Carey and Ernie were going to visit their sister in North Carolina. That trip entailed a 6 month old baby and nearly 4 hours of driving, and they asked me to come along with them to help take care of Caleb. On the first night that we were there we all sat down together and they told me what had been on their heart and what they wanted more than anything: for me to be their daughter.

I’m not even going to lie, it was weird. It was amazing, beautiful, overwhelming and everything felt right in that moment… and weird all at the same time. My 15 year old self couldn’t fully grasp it. “They want me to be their daughter?” Theirs. It felt so surreal.

After a hectic court battle and one of the most difficult days of my life, the Kambers were granted custody of me for 2 years. When that finished, I would be a legal adult. I was theirs. Within less than half a year they added a baby and a teenager to their family.

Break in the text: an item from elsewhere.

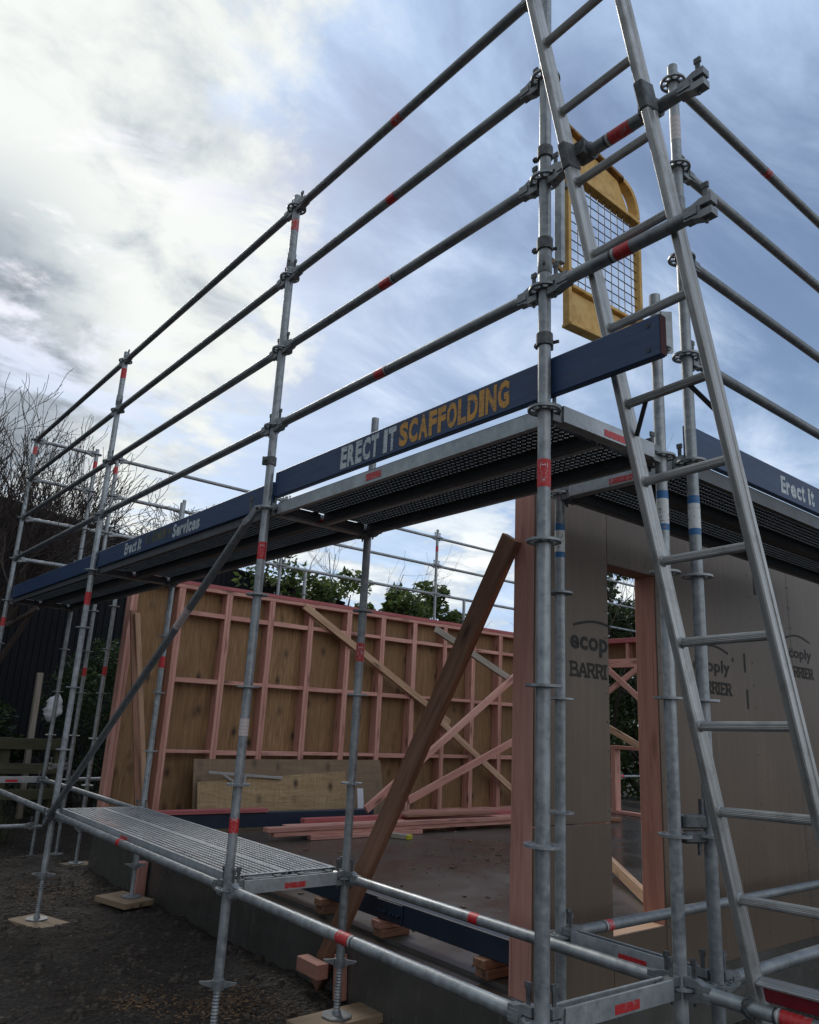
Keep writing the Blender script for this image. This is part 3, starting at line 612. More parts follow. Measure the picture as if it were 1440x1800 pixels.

People say that adoption changes lives. The Kambers went against what most people say is wise – they adopted a teenager with tons of baggage and a completely misconstrued understanding of love. We went to counselling together. We fought a lot. I carried my understanding of family and love into their home: if they truly love me, they will leave me. I subconsiously tested them with that idea that had always been true for me. And yet they never left. They loved me when I was too difficult, too broken, too rebellious, too “psychologically damaged.” They gave me the space to flesh out my understanding of love, and then together we deconstructed it and replaced it with the reality of unconditional love.

The unconditional love that was shown to me through adoption has changed my life dramatically..

We are all orphaned at heart. We are all messed up and broken in some way, and our hearts were made to know unconditional love so that we can flourish into the people that we were made to be. Adoption does that. Adoption chooses despite brokenness. Adoption loves when it is difficult.